The component assemblies are then evaluated and analyzed by AI algorithms trained to optimize the part-to-part connections to ensure more intuitive top – down decision making and enhance the performance of the large assemblies.
3D Printable Chunks
The algorithm segregates the form into these small chunks which can easily be 3D printed and attached together afterwards to create the larger forms.
Local Deformation
Cohesion Deformation
Deformation of the component geometries is done based on the idea of topological deformation by D’Arcy Thompson. It helps break the order and regularity of the underlying discrete square grid. 3D printing as a strategy provides the opportunity of fabricating variations of a toolpath instead of printing the same toolpath repeatedly by retaining the discrete properties of the underlying curve path.
Architecture Chunk Prototypes
The following chunk trials depict how the deformation affects the overall form breaking the linearity of the grid creating something more organic and continuous.
Fabrication Chunk Prototypes
The fabricated prototypes are the first scale for testing the algorithmic processes and fabrication strategies.

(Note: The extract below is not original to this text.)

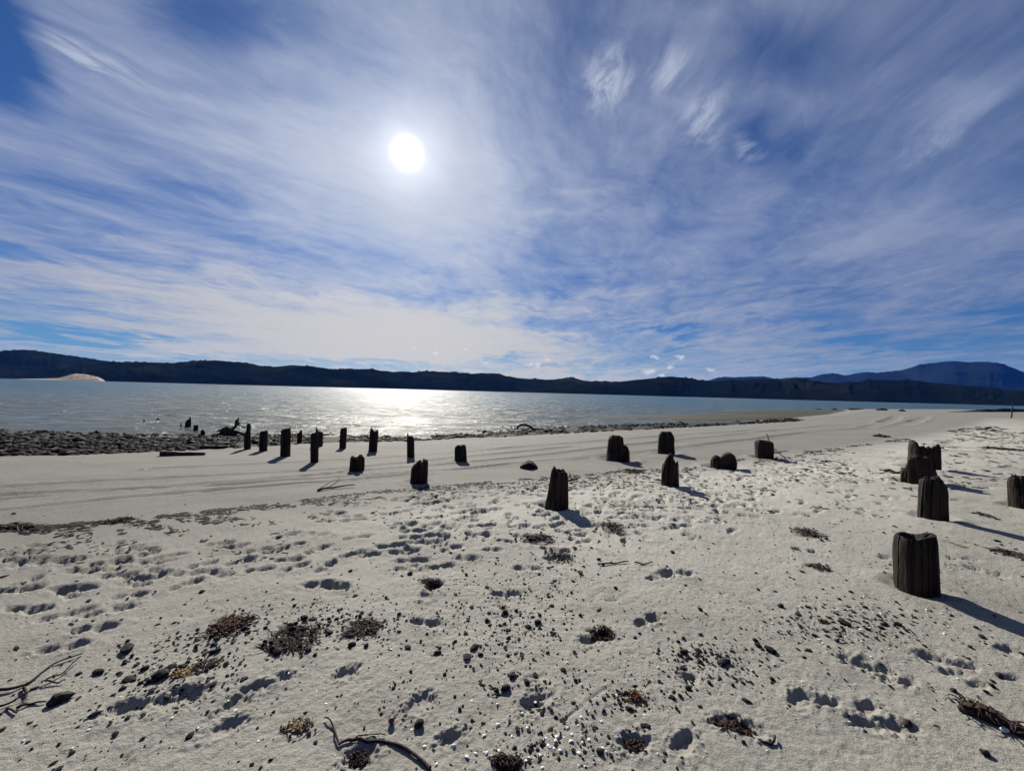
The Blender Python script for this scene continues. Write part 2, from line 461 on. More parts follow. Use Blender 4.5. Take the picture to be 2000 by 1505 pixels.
def build_sand():
    th_in = np.radians(np.linspace(-63, 63, 920))
    th_out = np.radians(np.linspace(63, 297, 60)[1:-1])
    th = np.concatenate([th_in, th_out])
    rr = list(np.arange(0.15, 1.2, 0.03))
    r = 1.2
    while r < 700:
        rr.append(r)
        r += min(r * r * 0.0014, (0.009 if r < 55 else 0.022) * r)
    rr = np.array(rr)
    R, A = np.meshgrid(rr, th, indexing='ij')
    X = R * np.sin(A); Y = R * np.cos(A)
    Z = np.empty_like(X)
    for i in range(0, len(rr), 100):
        Z[i:i + 100] = base_z(X[i:i + 100], Y[i:i + 100])
    near = rr < 90
    n = near.sum()
    x, y = X[:n], Y[:n]
    dw = seg_dist(x, y, WRACK)
    sea = WRACK[::-1]
    side = np.interp(x, WRACK[:, 0], WRACK[:, 1])
    dry = sstep(-0.4, 1.2, (side - y) * 0.6)
    fade = 1 - sstep(40, 90, R[:n])
    tread = sstep(0.40, 0.62, fbm(x * 0.5, y * 0.5, 3, 13)) * np.exp(-(seg_dist(x, y, WRACK) / 3.5) ** 2) * sstep(-3.5, 1.0, x) + 0.12
    rel = np.zeros_like(x)
    rel += dry * 0.045 * (fbm(x * 1.3, y * 1.3, 3, 11) - 0.5)
    rel += dry * (0.006 + 0.014 * tread) * (fbm(x * 6.5, y * 6.5, 3, 21) - 0.5)
    lump = fbm(x * 13, y * 13, 2, 27)
    rel += dry * (0.2 + 0.8 * tread) * (0.010 * sstep(0.66, 0.9, lump) - 0.010 * sstep(0.36, 0.15, lump))
    rel += (0.002 + 0.003 * dry) * (vnoise(x * 42, y * 42, 31) - 0.5)
    rel += (1 - dry) * 0.03 * (fbm(x * 0.7, y * 1.5, 3, 41) - 0.5)
    pit = np.zeros_like(x)
    for k, tr in enumerate(TRACKS):
        if k >= 5:
            d = seg_dist(x, y, tr); wdt = 0.45; dep = 0.05
        else:
            d = seg_dist(x, y, tr); wdt = np.maximum(0.09, 0.012 * R[:n]); dep = 0.027
        d = d + 0.05 * (vnoise(x * 1.5, y * 1.5, 60 + k) - 0.5)
        cut = -dep * (1 - sstep(wdt * 0.55, wdt, d)) + dep * 0.7 * np.exp(-((d - wdt * 1.25) / (wdt * 0.35)) ** 2)
        rel += cut * (0.4 + 1.0 * vnoise(x * 0.5, y * 0.5, 70 + k))
    rel *= fade
    # footprints, each one stamped into the sheet
    for k, (gx, gy, L, a, dep) in enumerate(prints):
        pr = math.hypot(gx, gy); pa = math.atan2(gx, gy)
        i0 = np.searchsorted(rr, pr - 0.6); i1 = np.searchsorted(rr, pr + 0.6)
        da = min(1.2, 0.6 / max(pr, 0.5))
        j0 = np.searchsorted(th_in, pa - da); j1 = np.searchsorted(th_in, pa + da)
        if i1 <= i0 or j1 <= j0 or i1 > n: continue
        sx = x[i0:i1, j0:j1] - gx; sy = y[i0:i1, j0:j1] - gy
        wob = 0.030 * (fbm(x[i0:i1, j0:j1] * 9, y[i0:i1, j0:j1] * 9, 2, 300 + k) - 0.5)
        u = sx * math.sin(a) + sy * math.cos(a) + wob; v = sx * math.cos(a) - sy * math.sin(a) + wob
        hl, hw = L / 2, L * 0.21
        ball = np.sqrt(((u - hl * 0.42) / (hl * 0.62)) ** 2 + (v / hw) ** 2)
        heel = np.sqrt(((u + hl * 0.55) / (hl * 0.46)) ** 2 + (v / (hw * 0.82)) ** 2)
        q = np.minimum(ball, heel)
        loc = rel[i0:i1, j0:j1]
        if L < 0.21: q = np.sqrt((u / (hl * 1.0)) ** 2 + (v / (hl * 0.62)) ** 2)
        rough = fbm(x[i0:i1, j0:j1] * 24, y[i0:i1, j0:j1] * 24, 3, 500 + k)
        q = q + 0.75 * (rough - 0.5)
        tow = (sx * SUN_DIR.x + sy * SUN_DIR.y) / (hl * 0.6)
        hole = 1 - sstep(0.42, 1.08, q)
        rim = np.exp(-((q - 1.45) / 0.42) ** 2)
        crumb = vnoise(x[i0:i1, j0:j1] * 70, y[i0:i1, j0:j1] * 70, 900 + k) - 0.5
        loc += -dep * hole * np.clip(0.95 + 0.35 * tow, 0.45, 1.35) * (0.75 + 0.6 * rough) + dep * 0.11 * rim * (0.1 + 1.6 * rough) + (0.016 * crumb * np.exp(-((q - 1.1) / 0.5) ** 2))
    for k, (qx_, qy_, w_) in enumerate(FEET):               # sand scoured round the piles and banked behind
        f = at([qx_], [qy_])[0]
        D_ = math.hypot(*f); al = math.atan2(f[0], f[1])
        r0 = w_ * D_ * math.cos(al) ** 2 / (2 * F)
        cx, cy = math.sin(al) * (D_ + .9 * r0), math.cos(al) * (D_ + .9 * r0)
        m_ = ((x - cx) ** 2 + (y - cy) ** 2) < (3.2 * r0) ** 2
        dd_ = np.hypot(x[m_] - cx, y[m_] - cy) / r0
        ang = np.arctan2(y[m_] - cy, x[m_] - cx)
        vary = 0.35 + 1.1 * vnoise(np.cos(ang) * 2 + 9, np.sin(ang) * 2 + 9, 700 + k)
        rel[m_] += vary * r0 * (-0.16 * np.exp(-((dd_ - 1.0) / 0.38) ** 2) + 0.10 * np.exp(-((dd_ - 1.9) / 0.42) ** 2))
    for (qx_, qy_, hd) in ((1190, 1158, 4), (1043, 1345, -4)):
        g = at([qx_], [qy_])[0]
        sx, sy = x - g[0], y - g[1]
        m_ = (sx * sx + sy * sy) < 0.09
        a = math.radians(hd)
        u = sx[m_] * math.sin(a) + sy[m_] * math.cos(a); v = sx[m_] * math.cos(a) - sy[m_] * math.sin(a)
        box = (1 - sstep(0.10, 0.125, np.abs(u))) * (1 - sstep(0.040, 0.050, np.abs(v)))
        rel[m_] += box * (-0.004 + 0.0028 * np.sin(u * 190)) - 0.010 * box * sstep(-0.05, -0.085, u)
    drag = at(*np.array([(1195, 1335), (1150, 1368), (1100, 1408), (1050, 1450)], float).T)
    d = seg_dist(x, y, drag)
    rel -= 0.005 * (1 - sstep(0.004, 0.013, d)) * sstep(0.3, 0.6, vnoise(x * 14, y * 14, 64))
    Z[:n] += rel
    nr, na = X.shape
    verts = np.stack([X.ravel(), Y.ravel(), Z.ravel()], 1)
    i = np.arange(nr - 1)[:, None] * na; j = np.arange(na)[None, :]; j2 = (j + 1) % na
    faces = np.stack([i + j, i + j2, i + na + j2, i + na + j], 2).reshape(-1, 4)
    cen = len(verts)
    verts = np.vstack([verts, [[0, 0, Z[0].mean()]]])
    fan = np.stack([np.full(na, cen), (np.arange(na) + 1) % na, np.arange(na)], 1)
    me = mesh_np('sand_beach', verts, [faces, fan[:, ::-1]], MAT['sand'])
    # shingle mask (gravelly mud between the stones), and the dry upper beach
    sh = np.zeros(len(verts)); dr = np.zeros(len(verts)); bc = np.zeros(len(verts))
    m = (R > 6) & (R < 80)
    bx, by = X[m], Y[m]
    dd = np.minimum(seg_dist(bx, by, _e), seg_dist(bx, by, _w)) * np.where(inside(bx, by, BAND), 1, -1)
    dd = dd + 0.5 * (fbm(bx * 1.2, by * 1.2, 3, 77) - 0.5)
    tmp = np.zeros_like(X); tmp[m] = sstep(-0.12, 0.25, dd)
    sh[:-1] = tmp.ravel()
    tmp = np.zeros_like(X); tmp[:n] = dry * (1 - sstep(40, 88, R[:n]))
    dr[:-1] = tmp.ravel()
    tmp = np.zeros_like(X); tmp[:n] = (1 - sstep(25, 80, R[:n])) * dry * np.exp(-(np.maximum(dw - 1.0, 0) / 3.4) ** 2) * sstep(-4, 1.5, x) * (0.55 + 0.7 * fbm(x * .8, y * .8, 3, 19))
    bc[:-1] = np.clip(tmp, 0, 1).ravel()
    for nm, arr in (('shingle', sh), ('dry', dr), ('bleach', bc)):
        at_ = me.attributes.new(nm, 'FLOAT', 'POINT')
        at_.data.foreach_set('value', arr.astype(np.float32))
    o = obj('beach', me)
    tag(o, kind='structure')

    def gz(px_, py_):
        px_ = np.asarray(px_, float); py_ = np.asarray(py_, float)
        r_ = np.hypot(px_, py_); a_ = np.arctan2(px_, py_)
        fi = np.interp(r_, rr, np.arange(nr)); fj = np.interp(a_, th_in, np.arange(len(th_in)))
        i0 = np.clip(fi.astype(int), 0, nr - 2); j0 = np.clip(fj.astype(int), 0, len(th_in) - 2)
        u = fi - i0; v = fj - j0
        return (Z[i0, j0] * (1 - u) * (1 - v) + Z[i0 + 1, j0] * u * (1 - v) + Z[i0, j0 + 1] * (1 - u) * v + Z[i0 + 1, j0 + 1] * u * v)
    return gz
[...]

These forms with bifurcating and converging strands blur the distinction between solid and void and structure and ornament.
Architecture Chunk Prototypes
Top View of Built Form
The variation of density in the component geometries leads to a juxtaposition of characters of solid and void, thereby creating an effect blurring the transition between different characters of design. As visible, the character goes form completely solid areas to completely porous and light areas.
Architecture Chunk Prototypes
Multiple iterations of the chunk prototypes were tested to achieve varying characters of deformation, porosity, intricacy, directionality, and patterning.
Architecture Section
The overall form and articulation is driven through the interaction of different algorithmic processes, material etc. The geometry negotiates complex behaviors such as structure and ornament, generating emergent characteristics that shift throughout the project.
Interior View of Built Form
The different characters of the architecture elements and how they merge with each other is visible in these views. The gradients of porosity and aperture in the form leads to an intricate fabric of architecture and a high-resolution fabric of light.
Interior View of Built Form
The idea tries to bring both the human designer and the machine (Artificial Intelligence) in a symbiotic relationship. The intent of the designer is partly captured in the generative algorithm as behaviors and partly in evaluation encoded in the designer’s intuition. The AI algorithm acts as an extended mind to the designer and helps to design and realize such high-res heterogenous intricate forms.
Through a constant interaction between the top -down and bottom -up strategies as depicted, the proposal seeks to produce an adaptive and responsive architecture.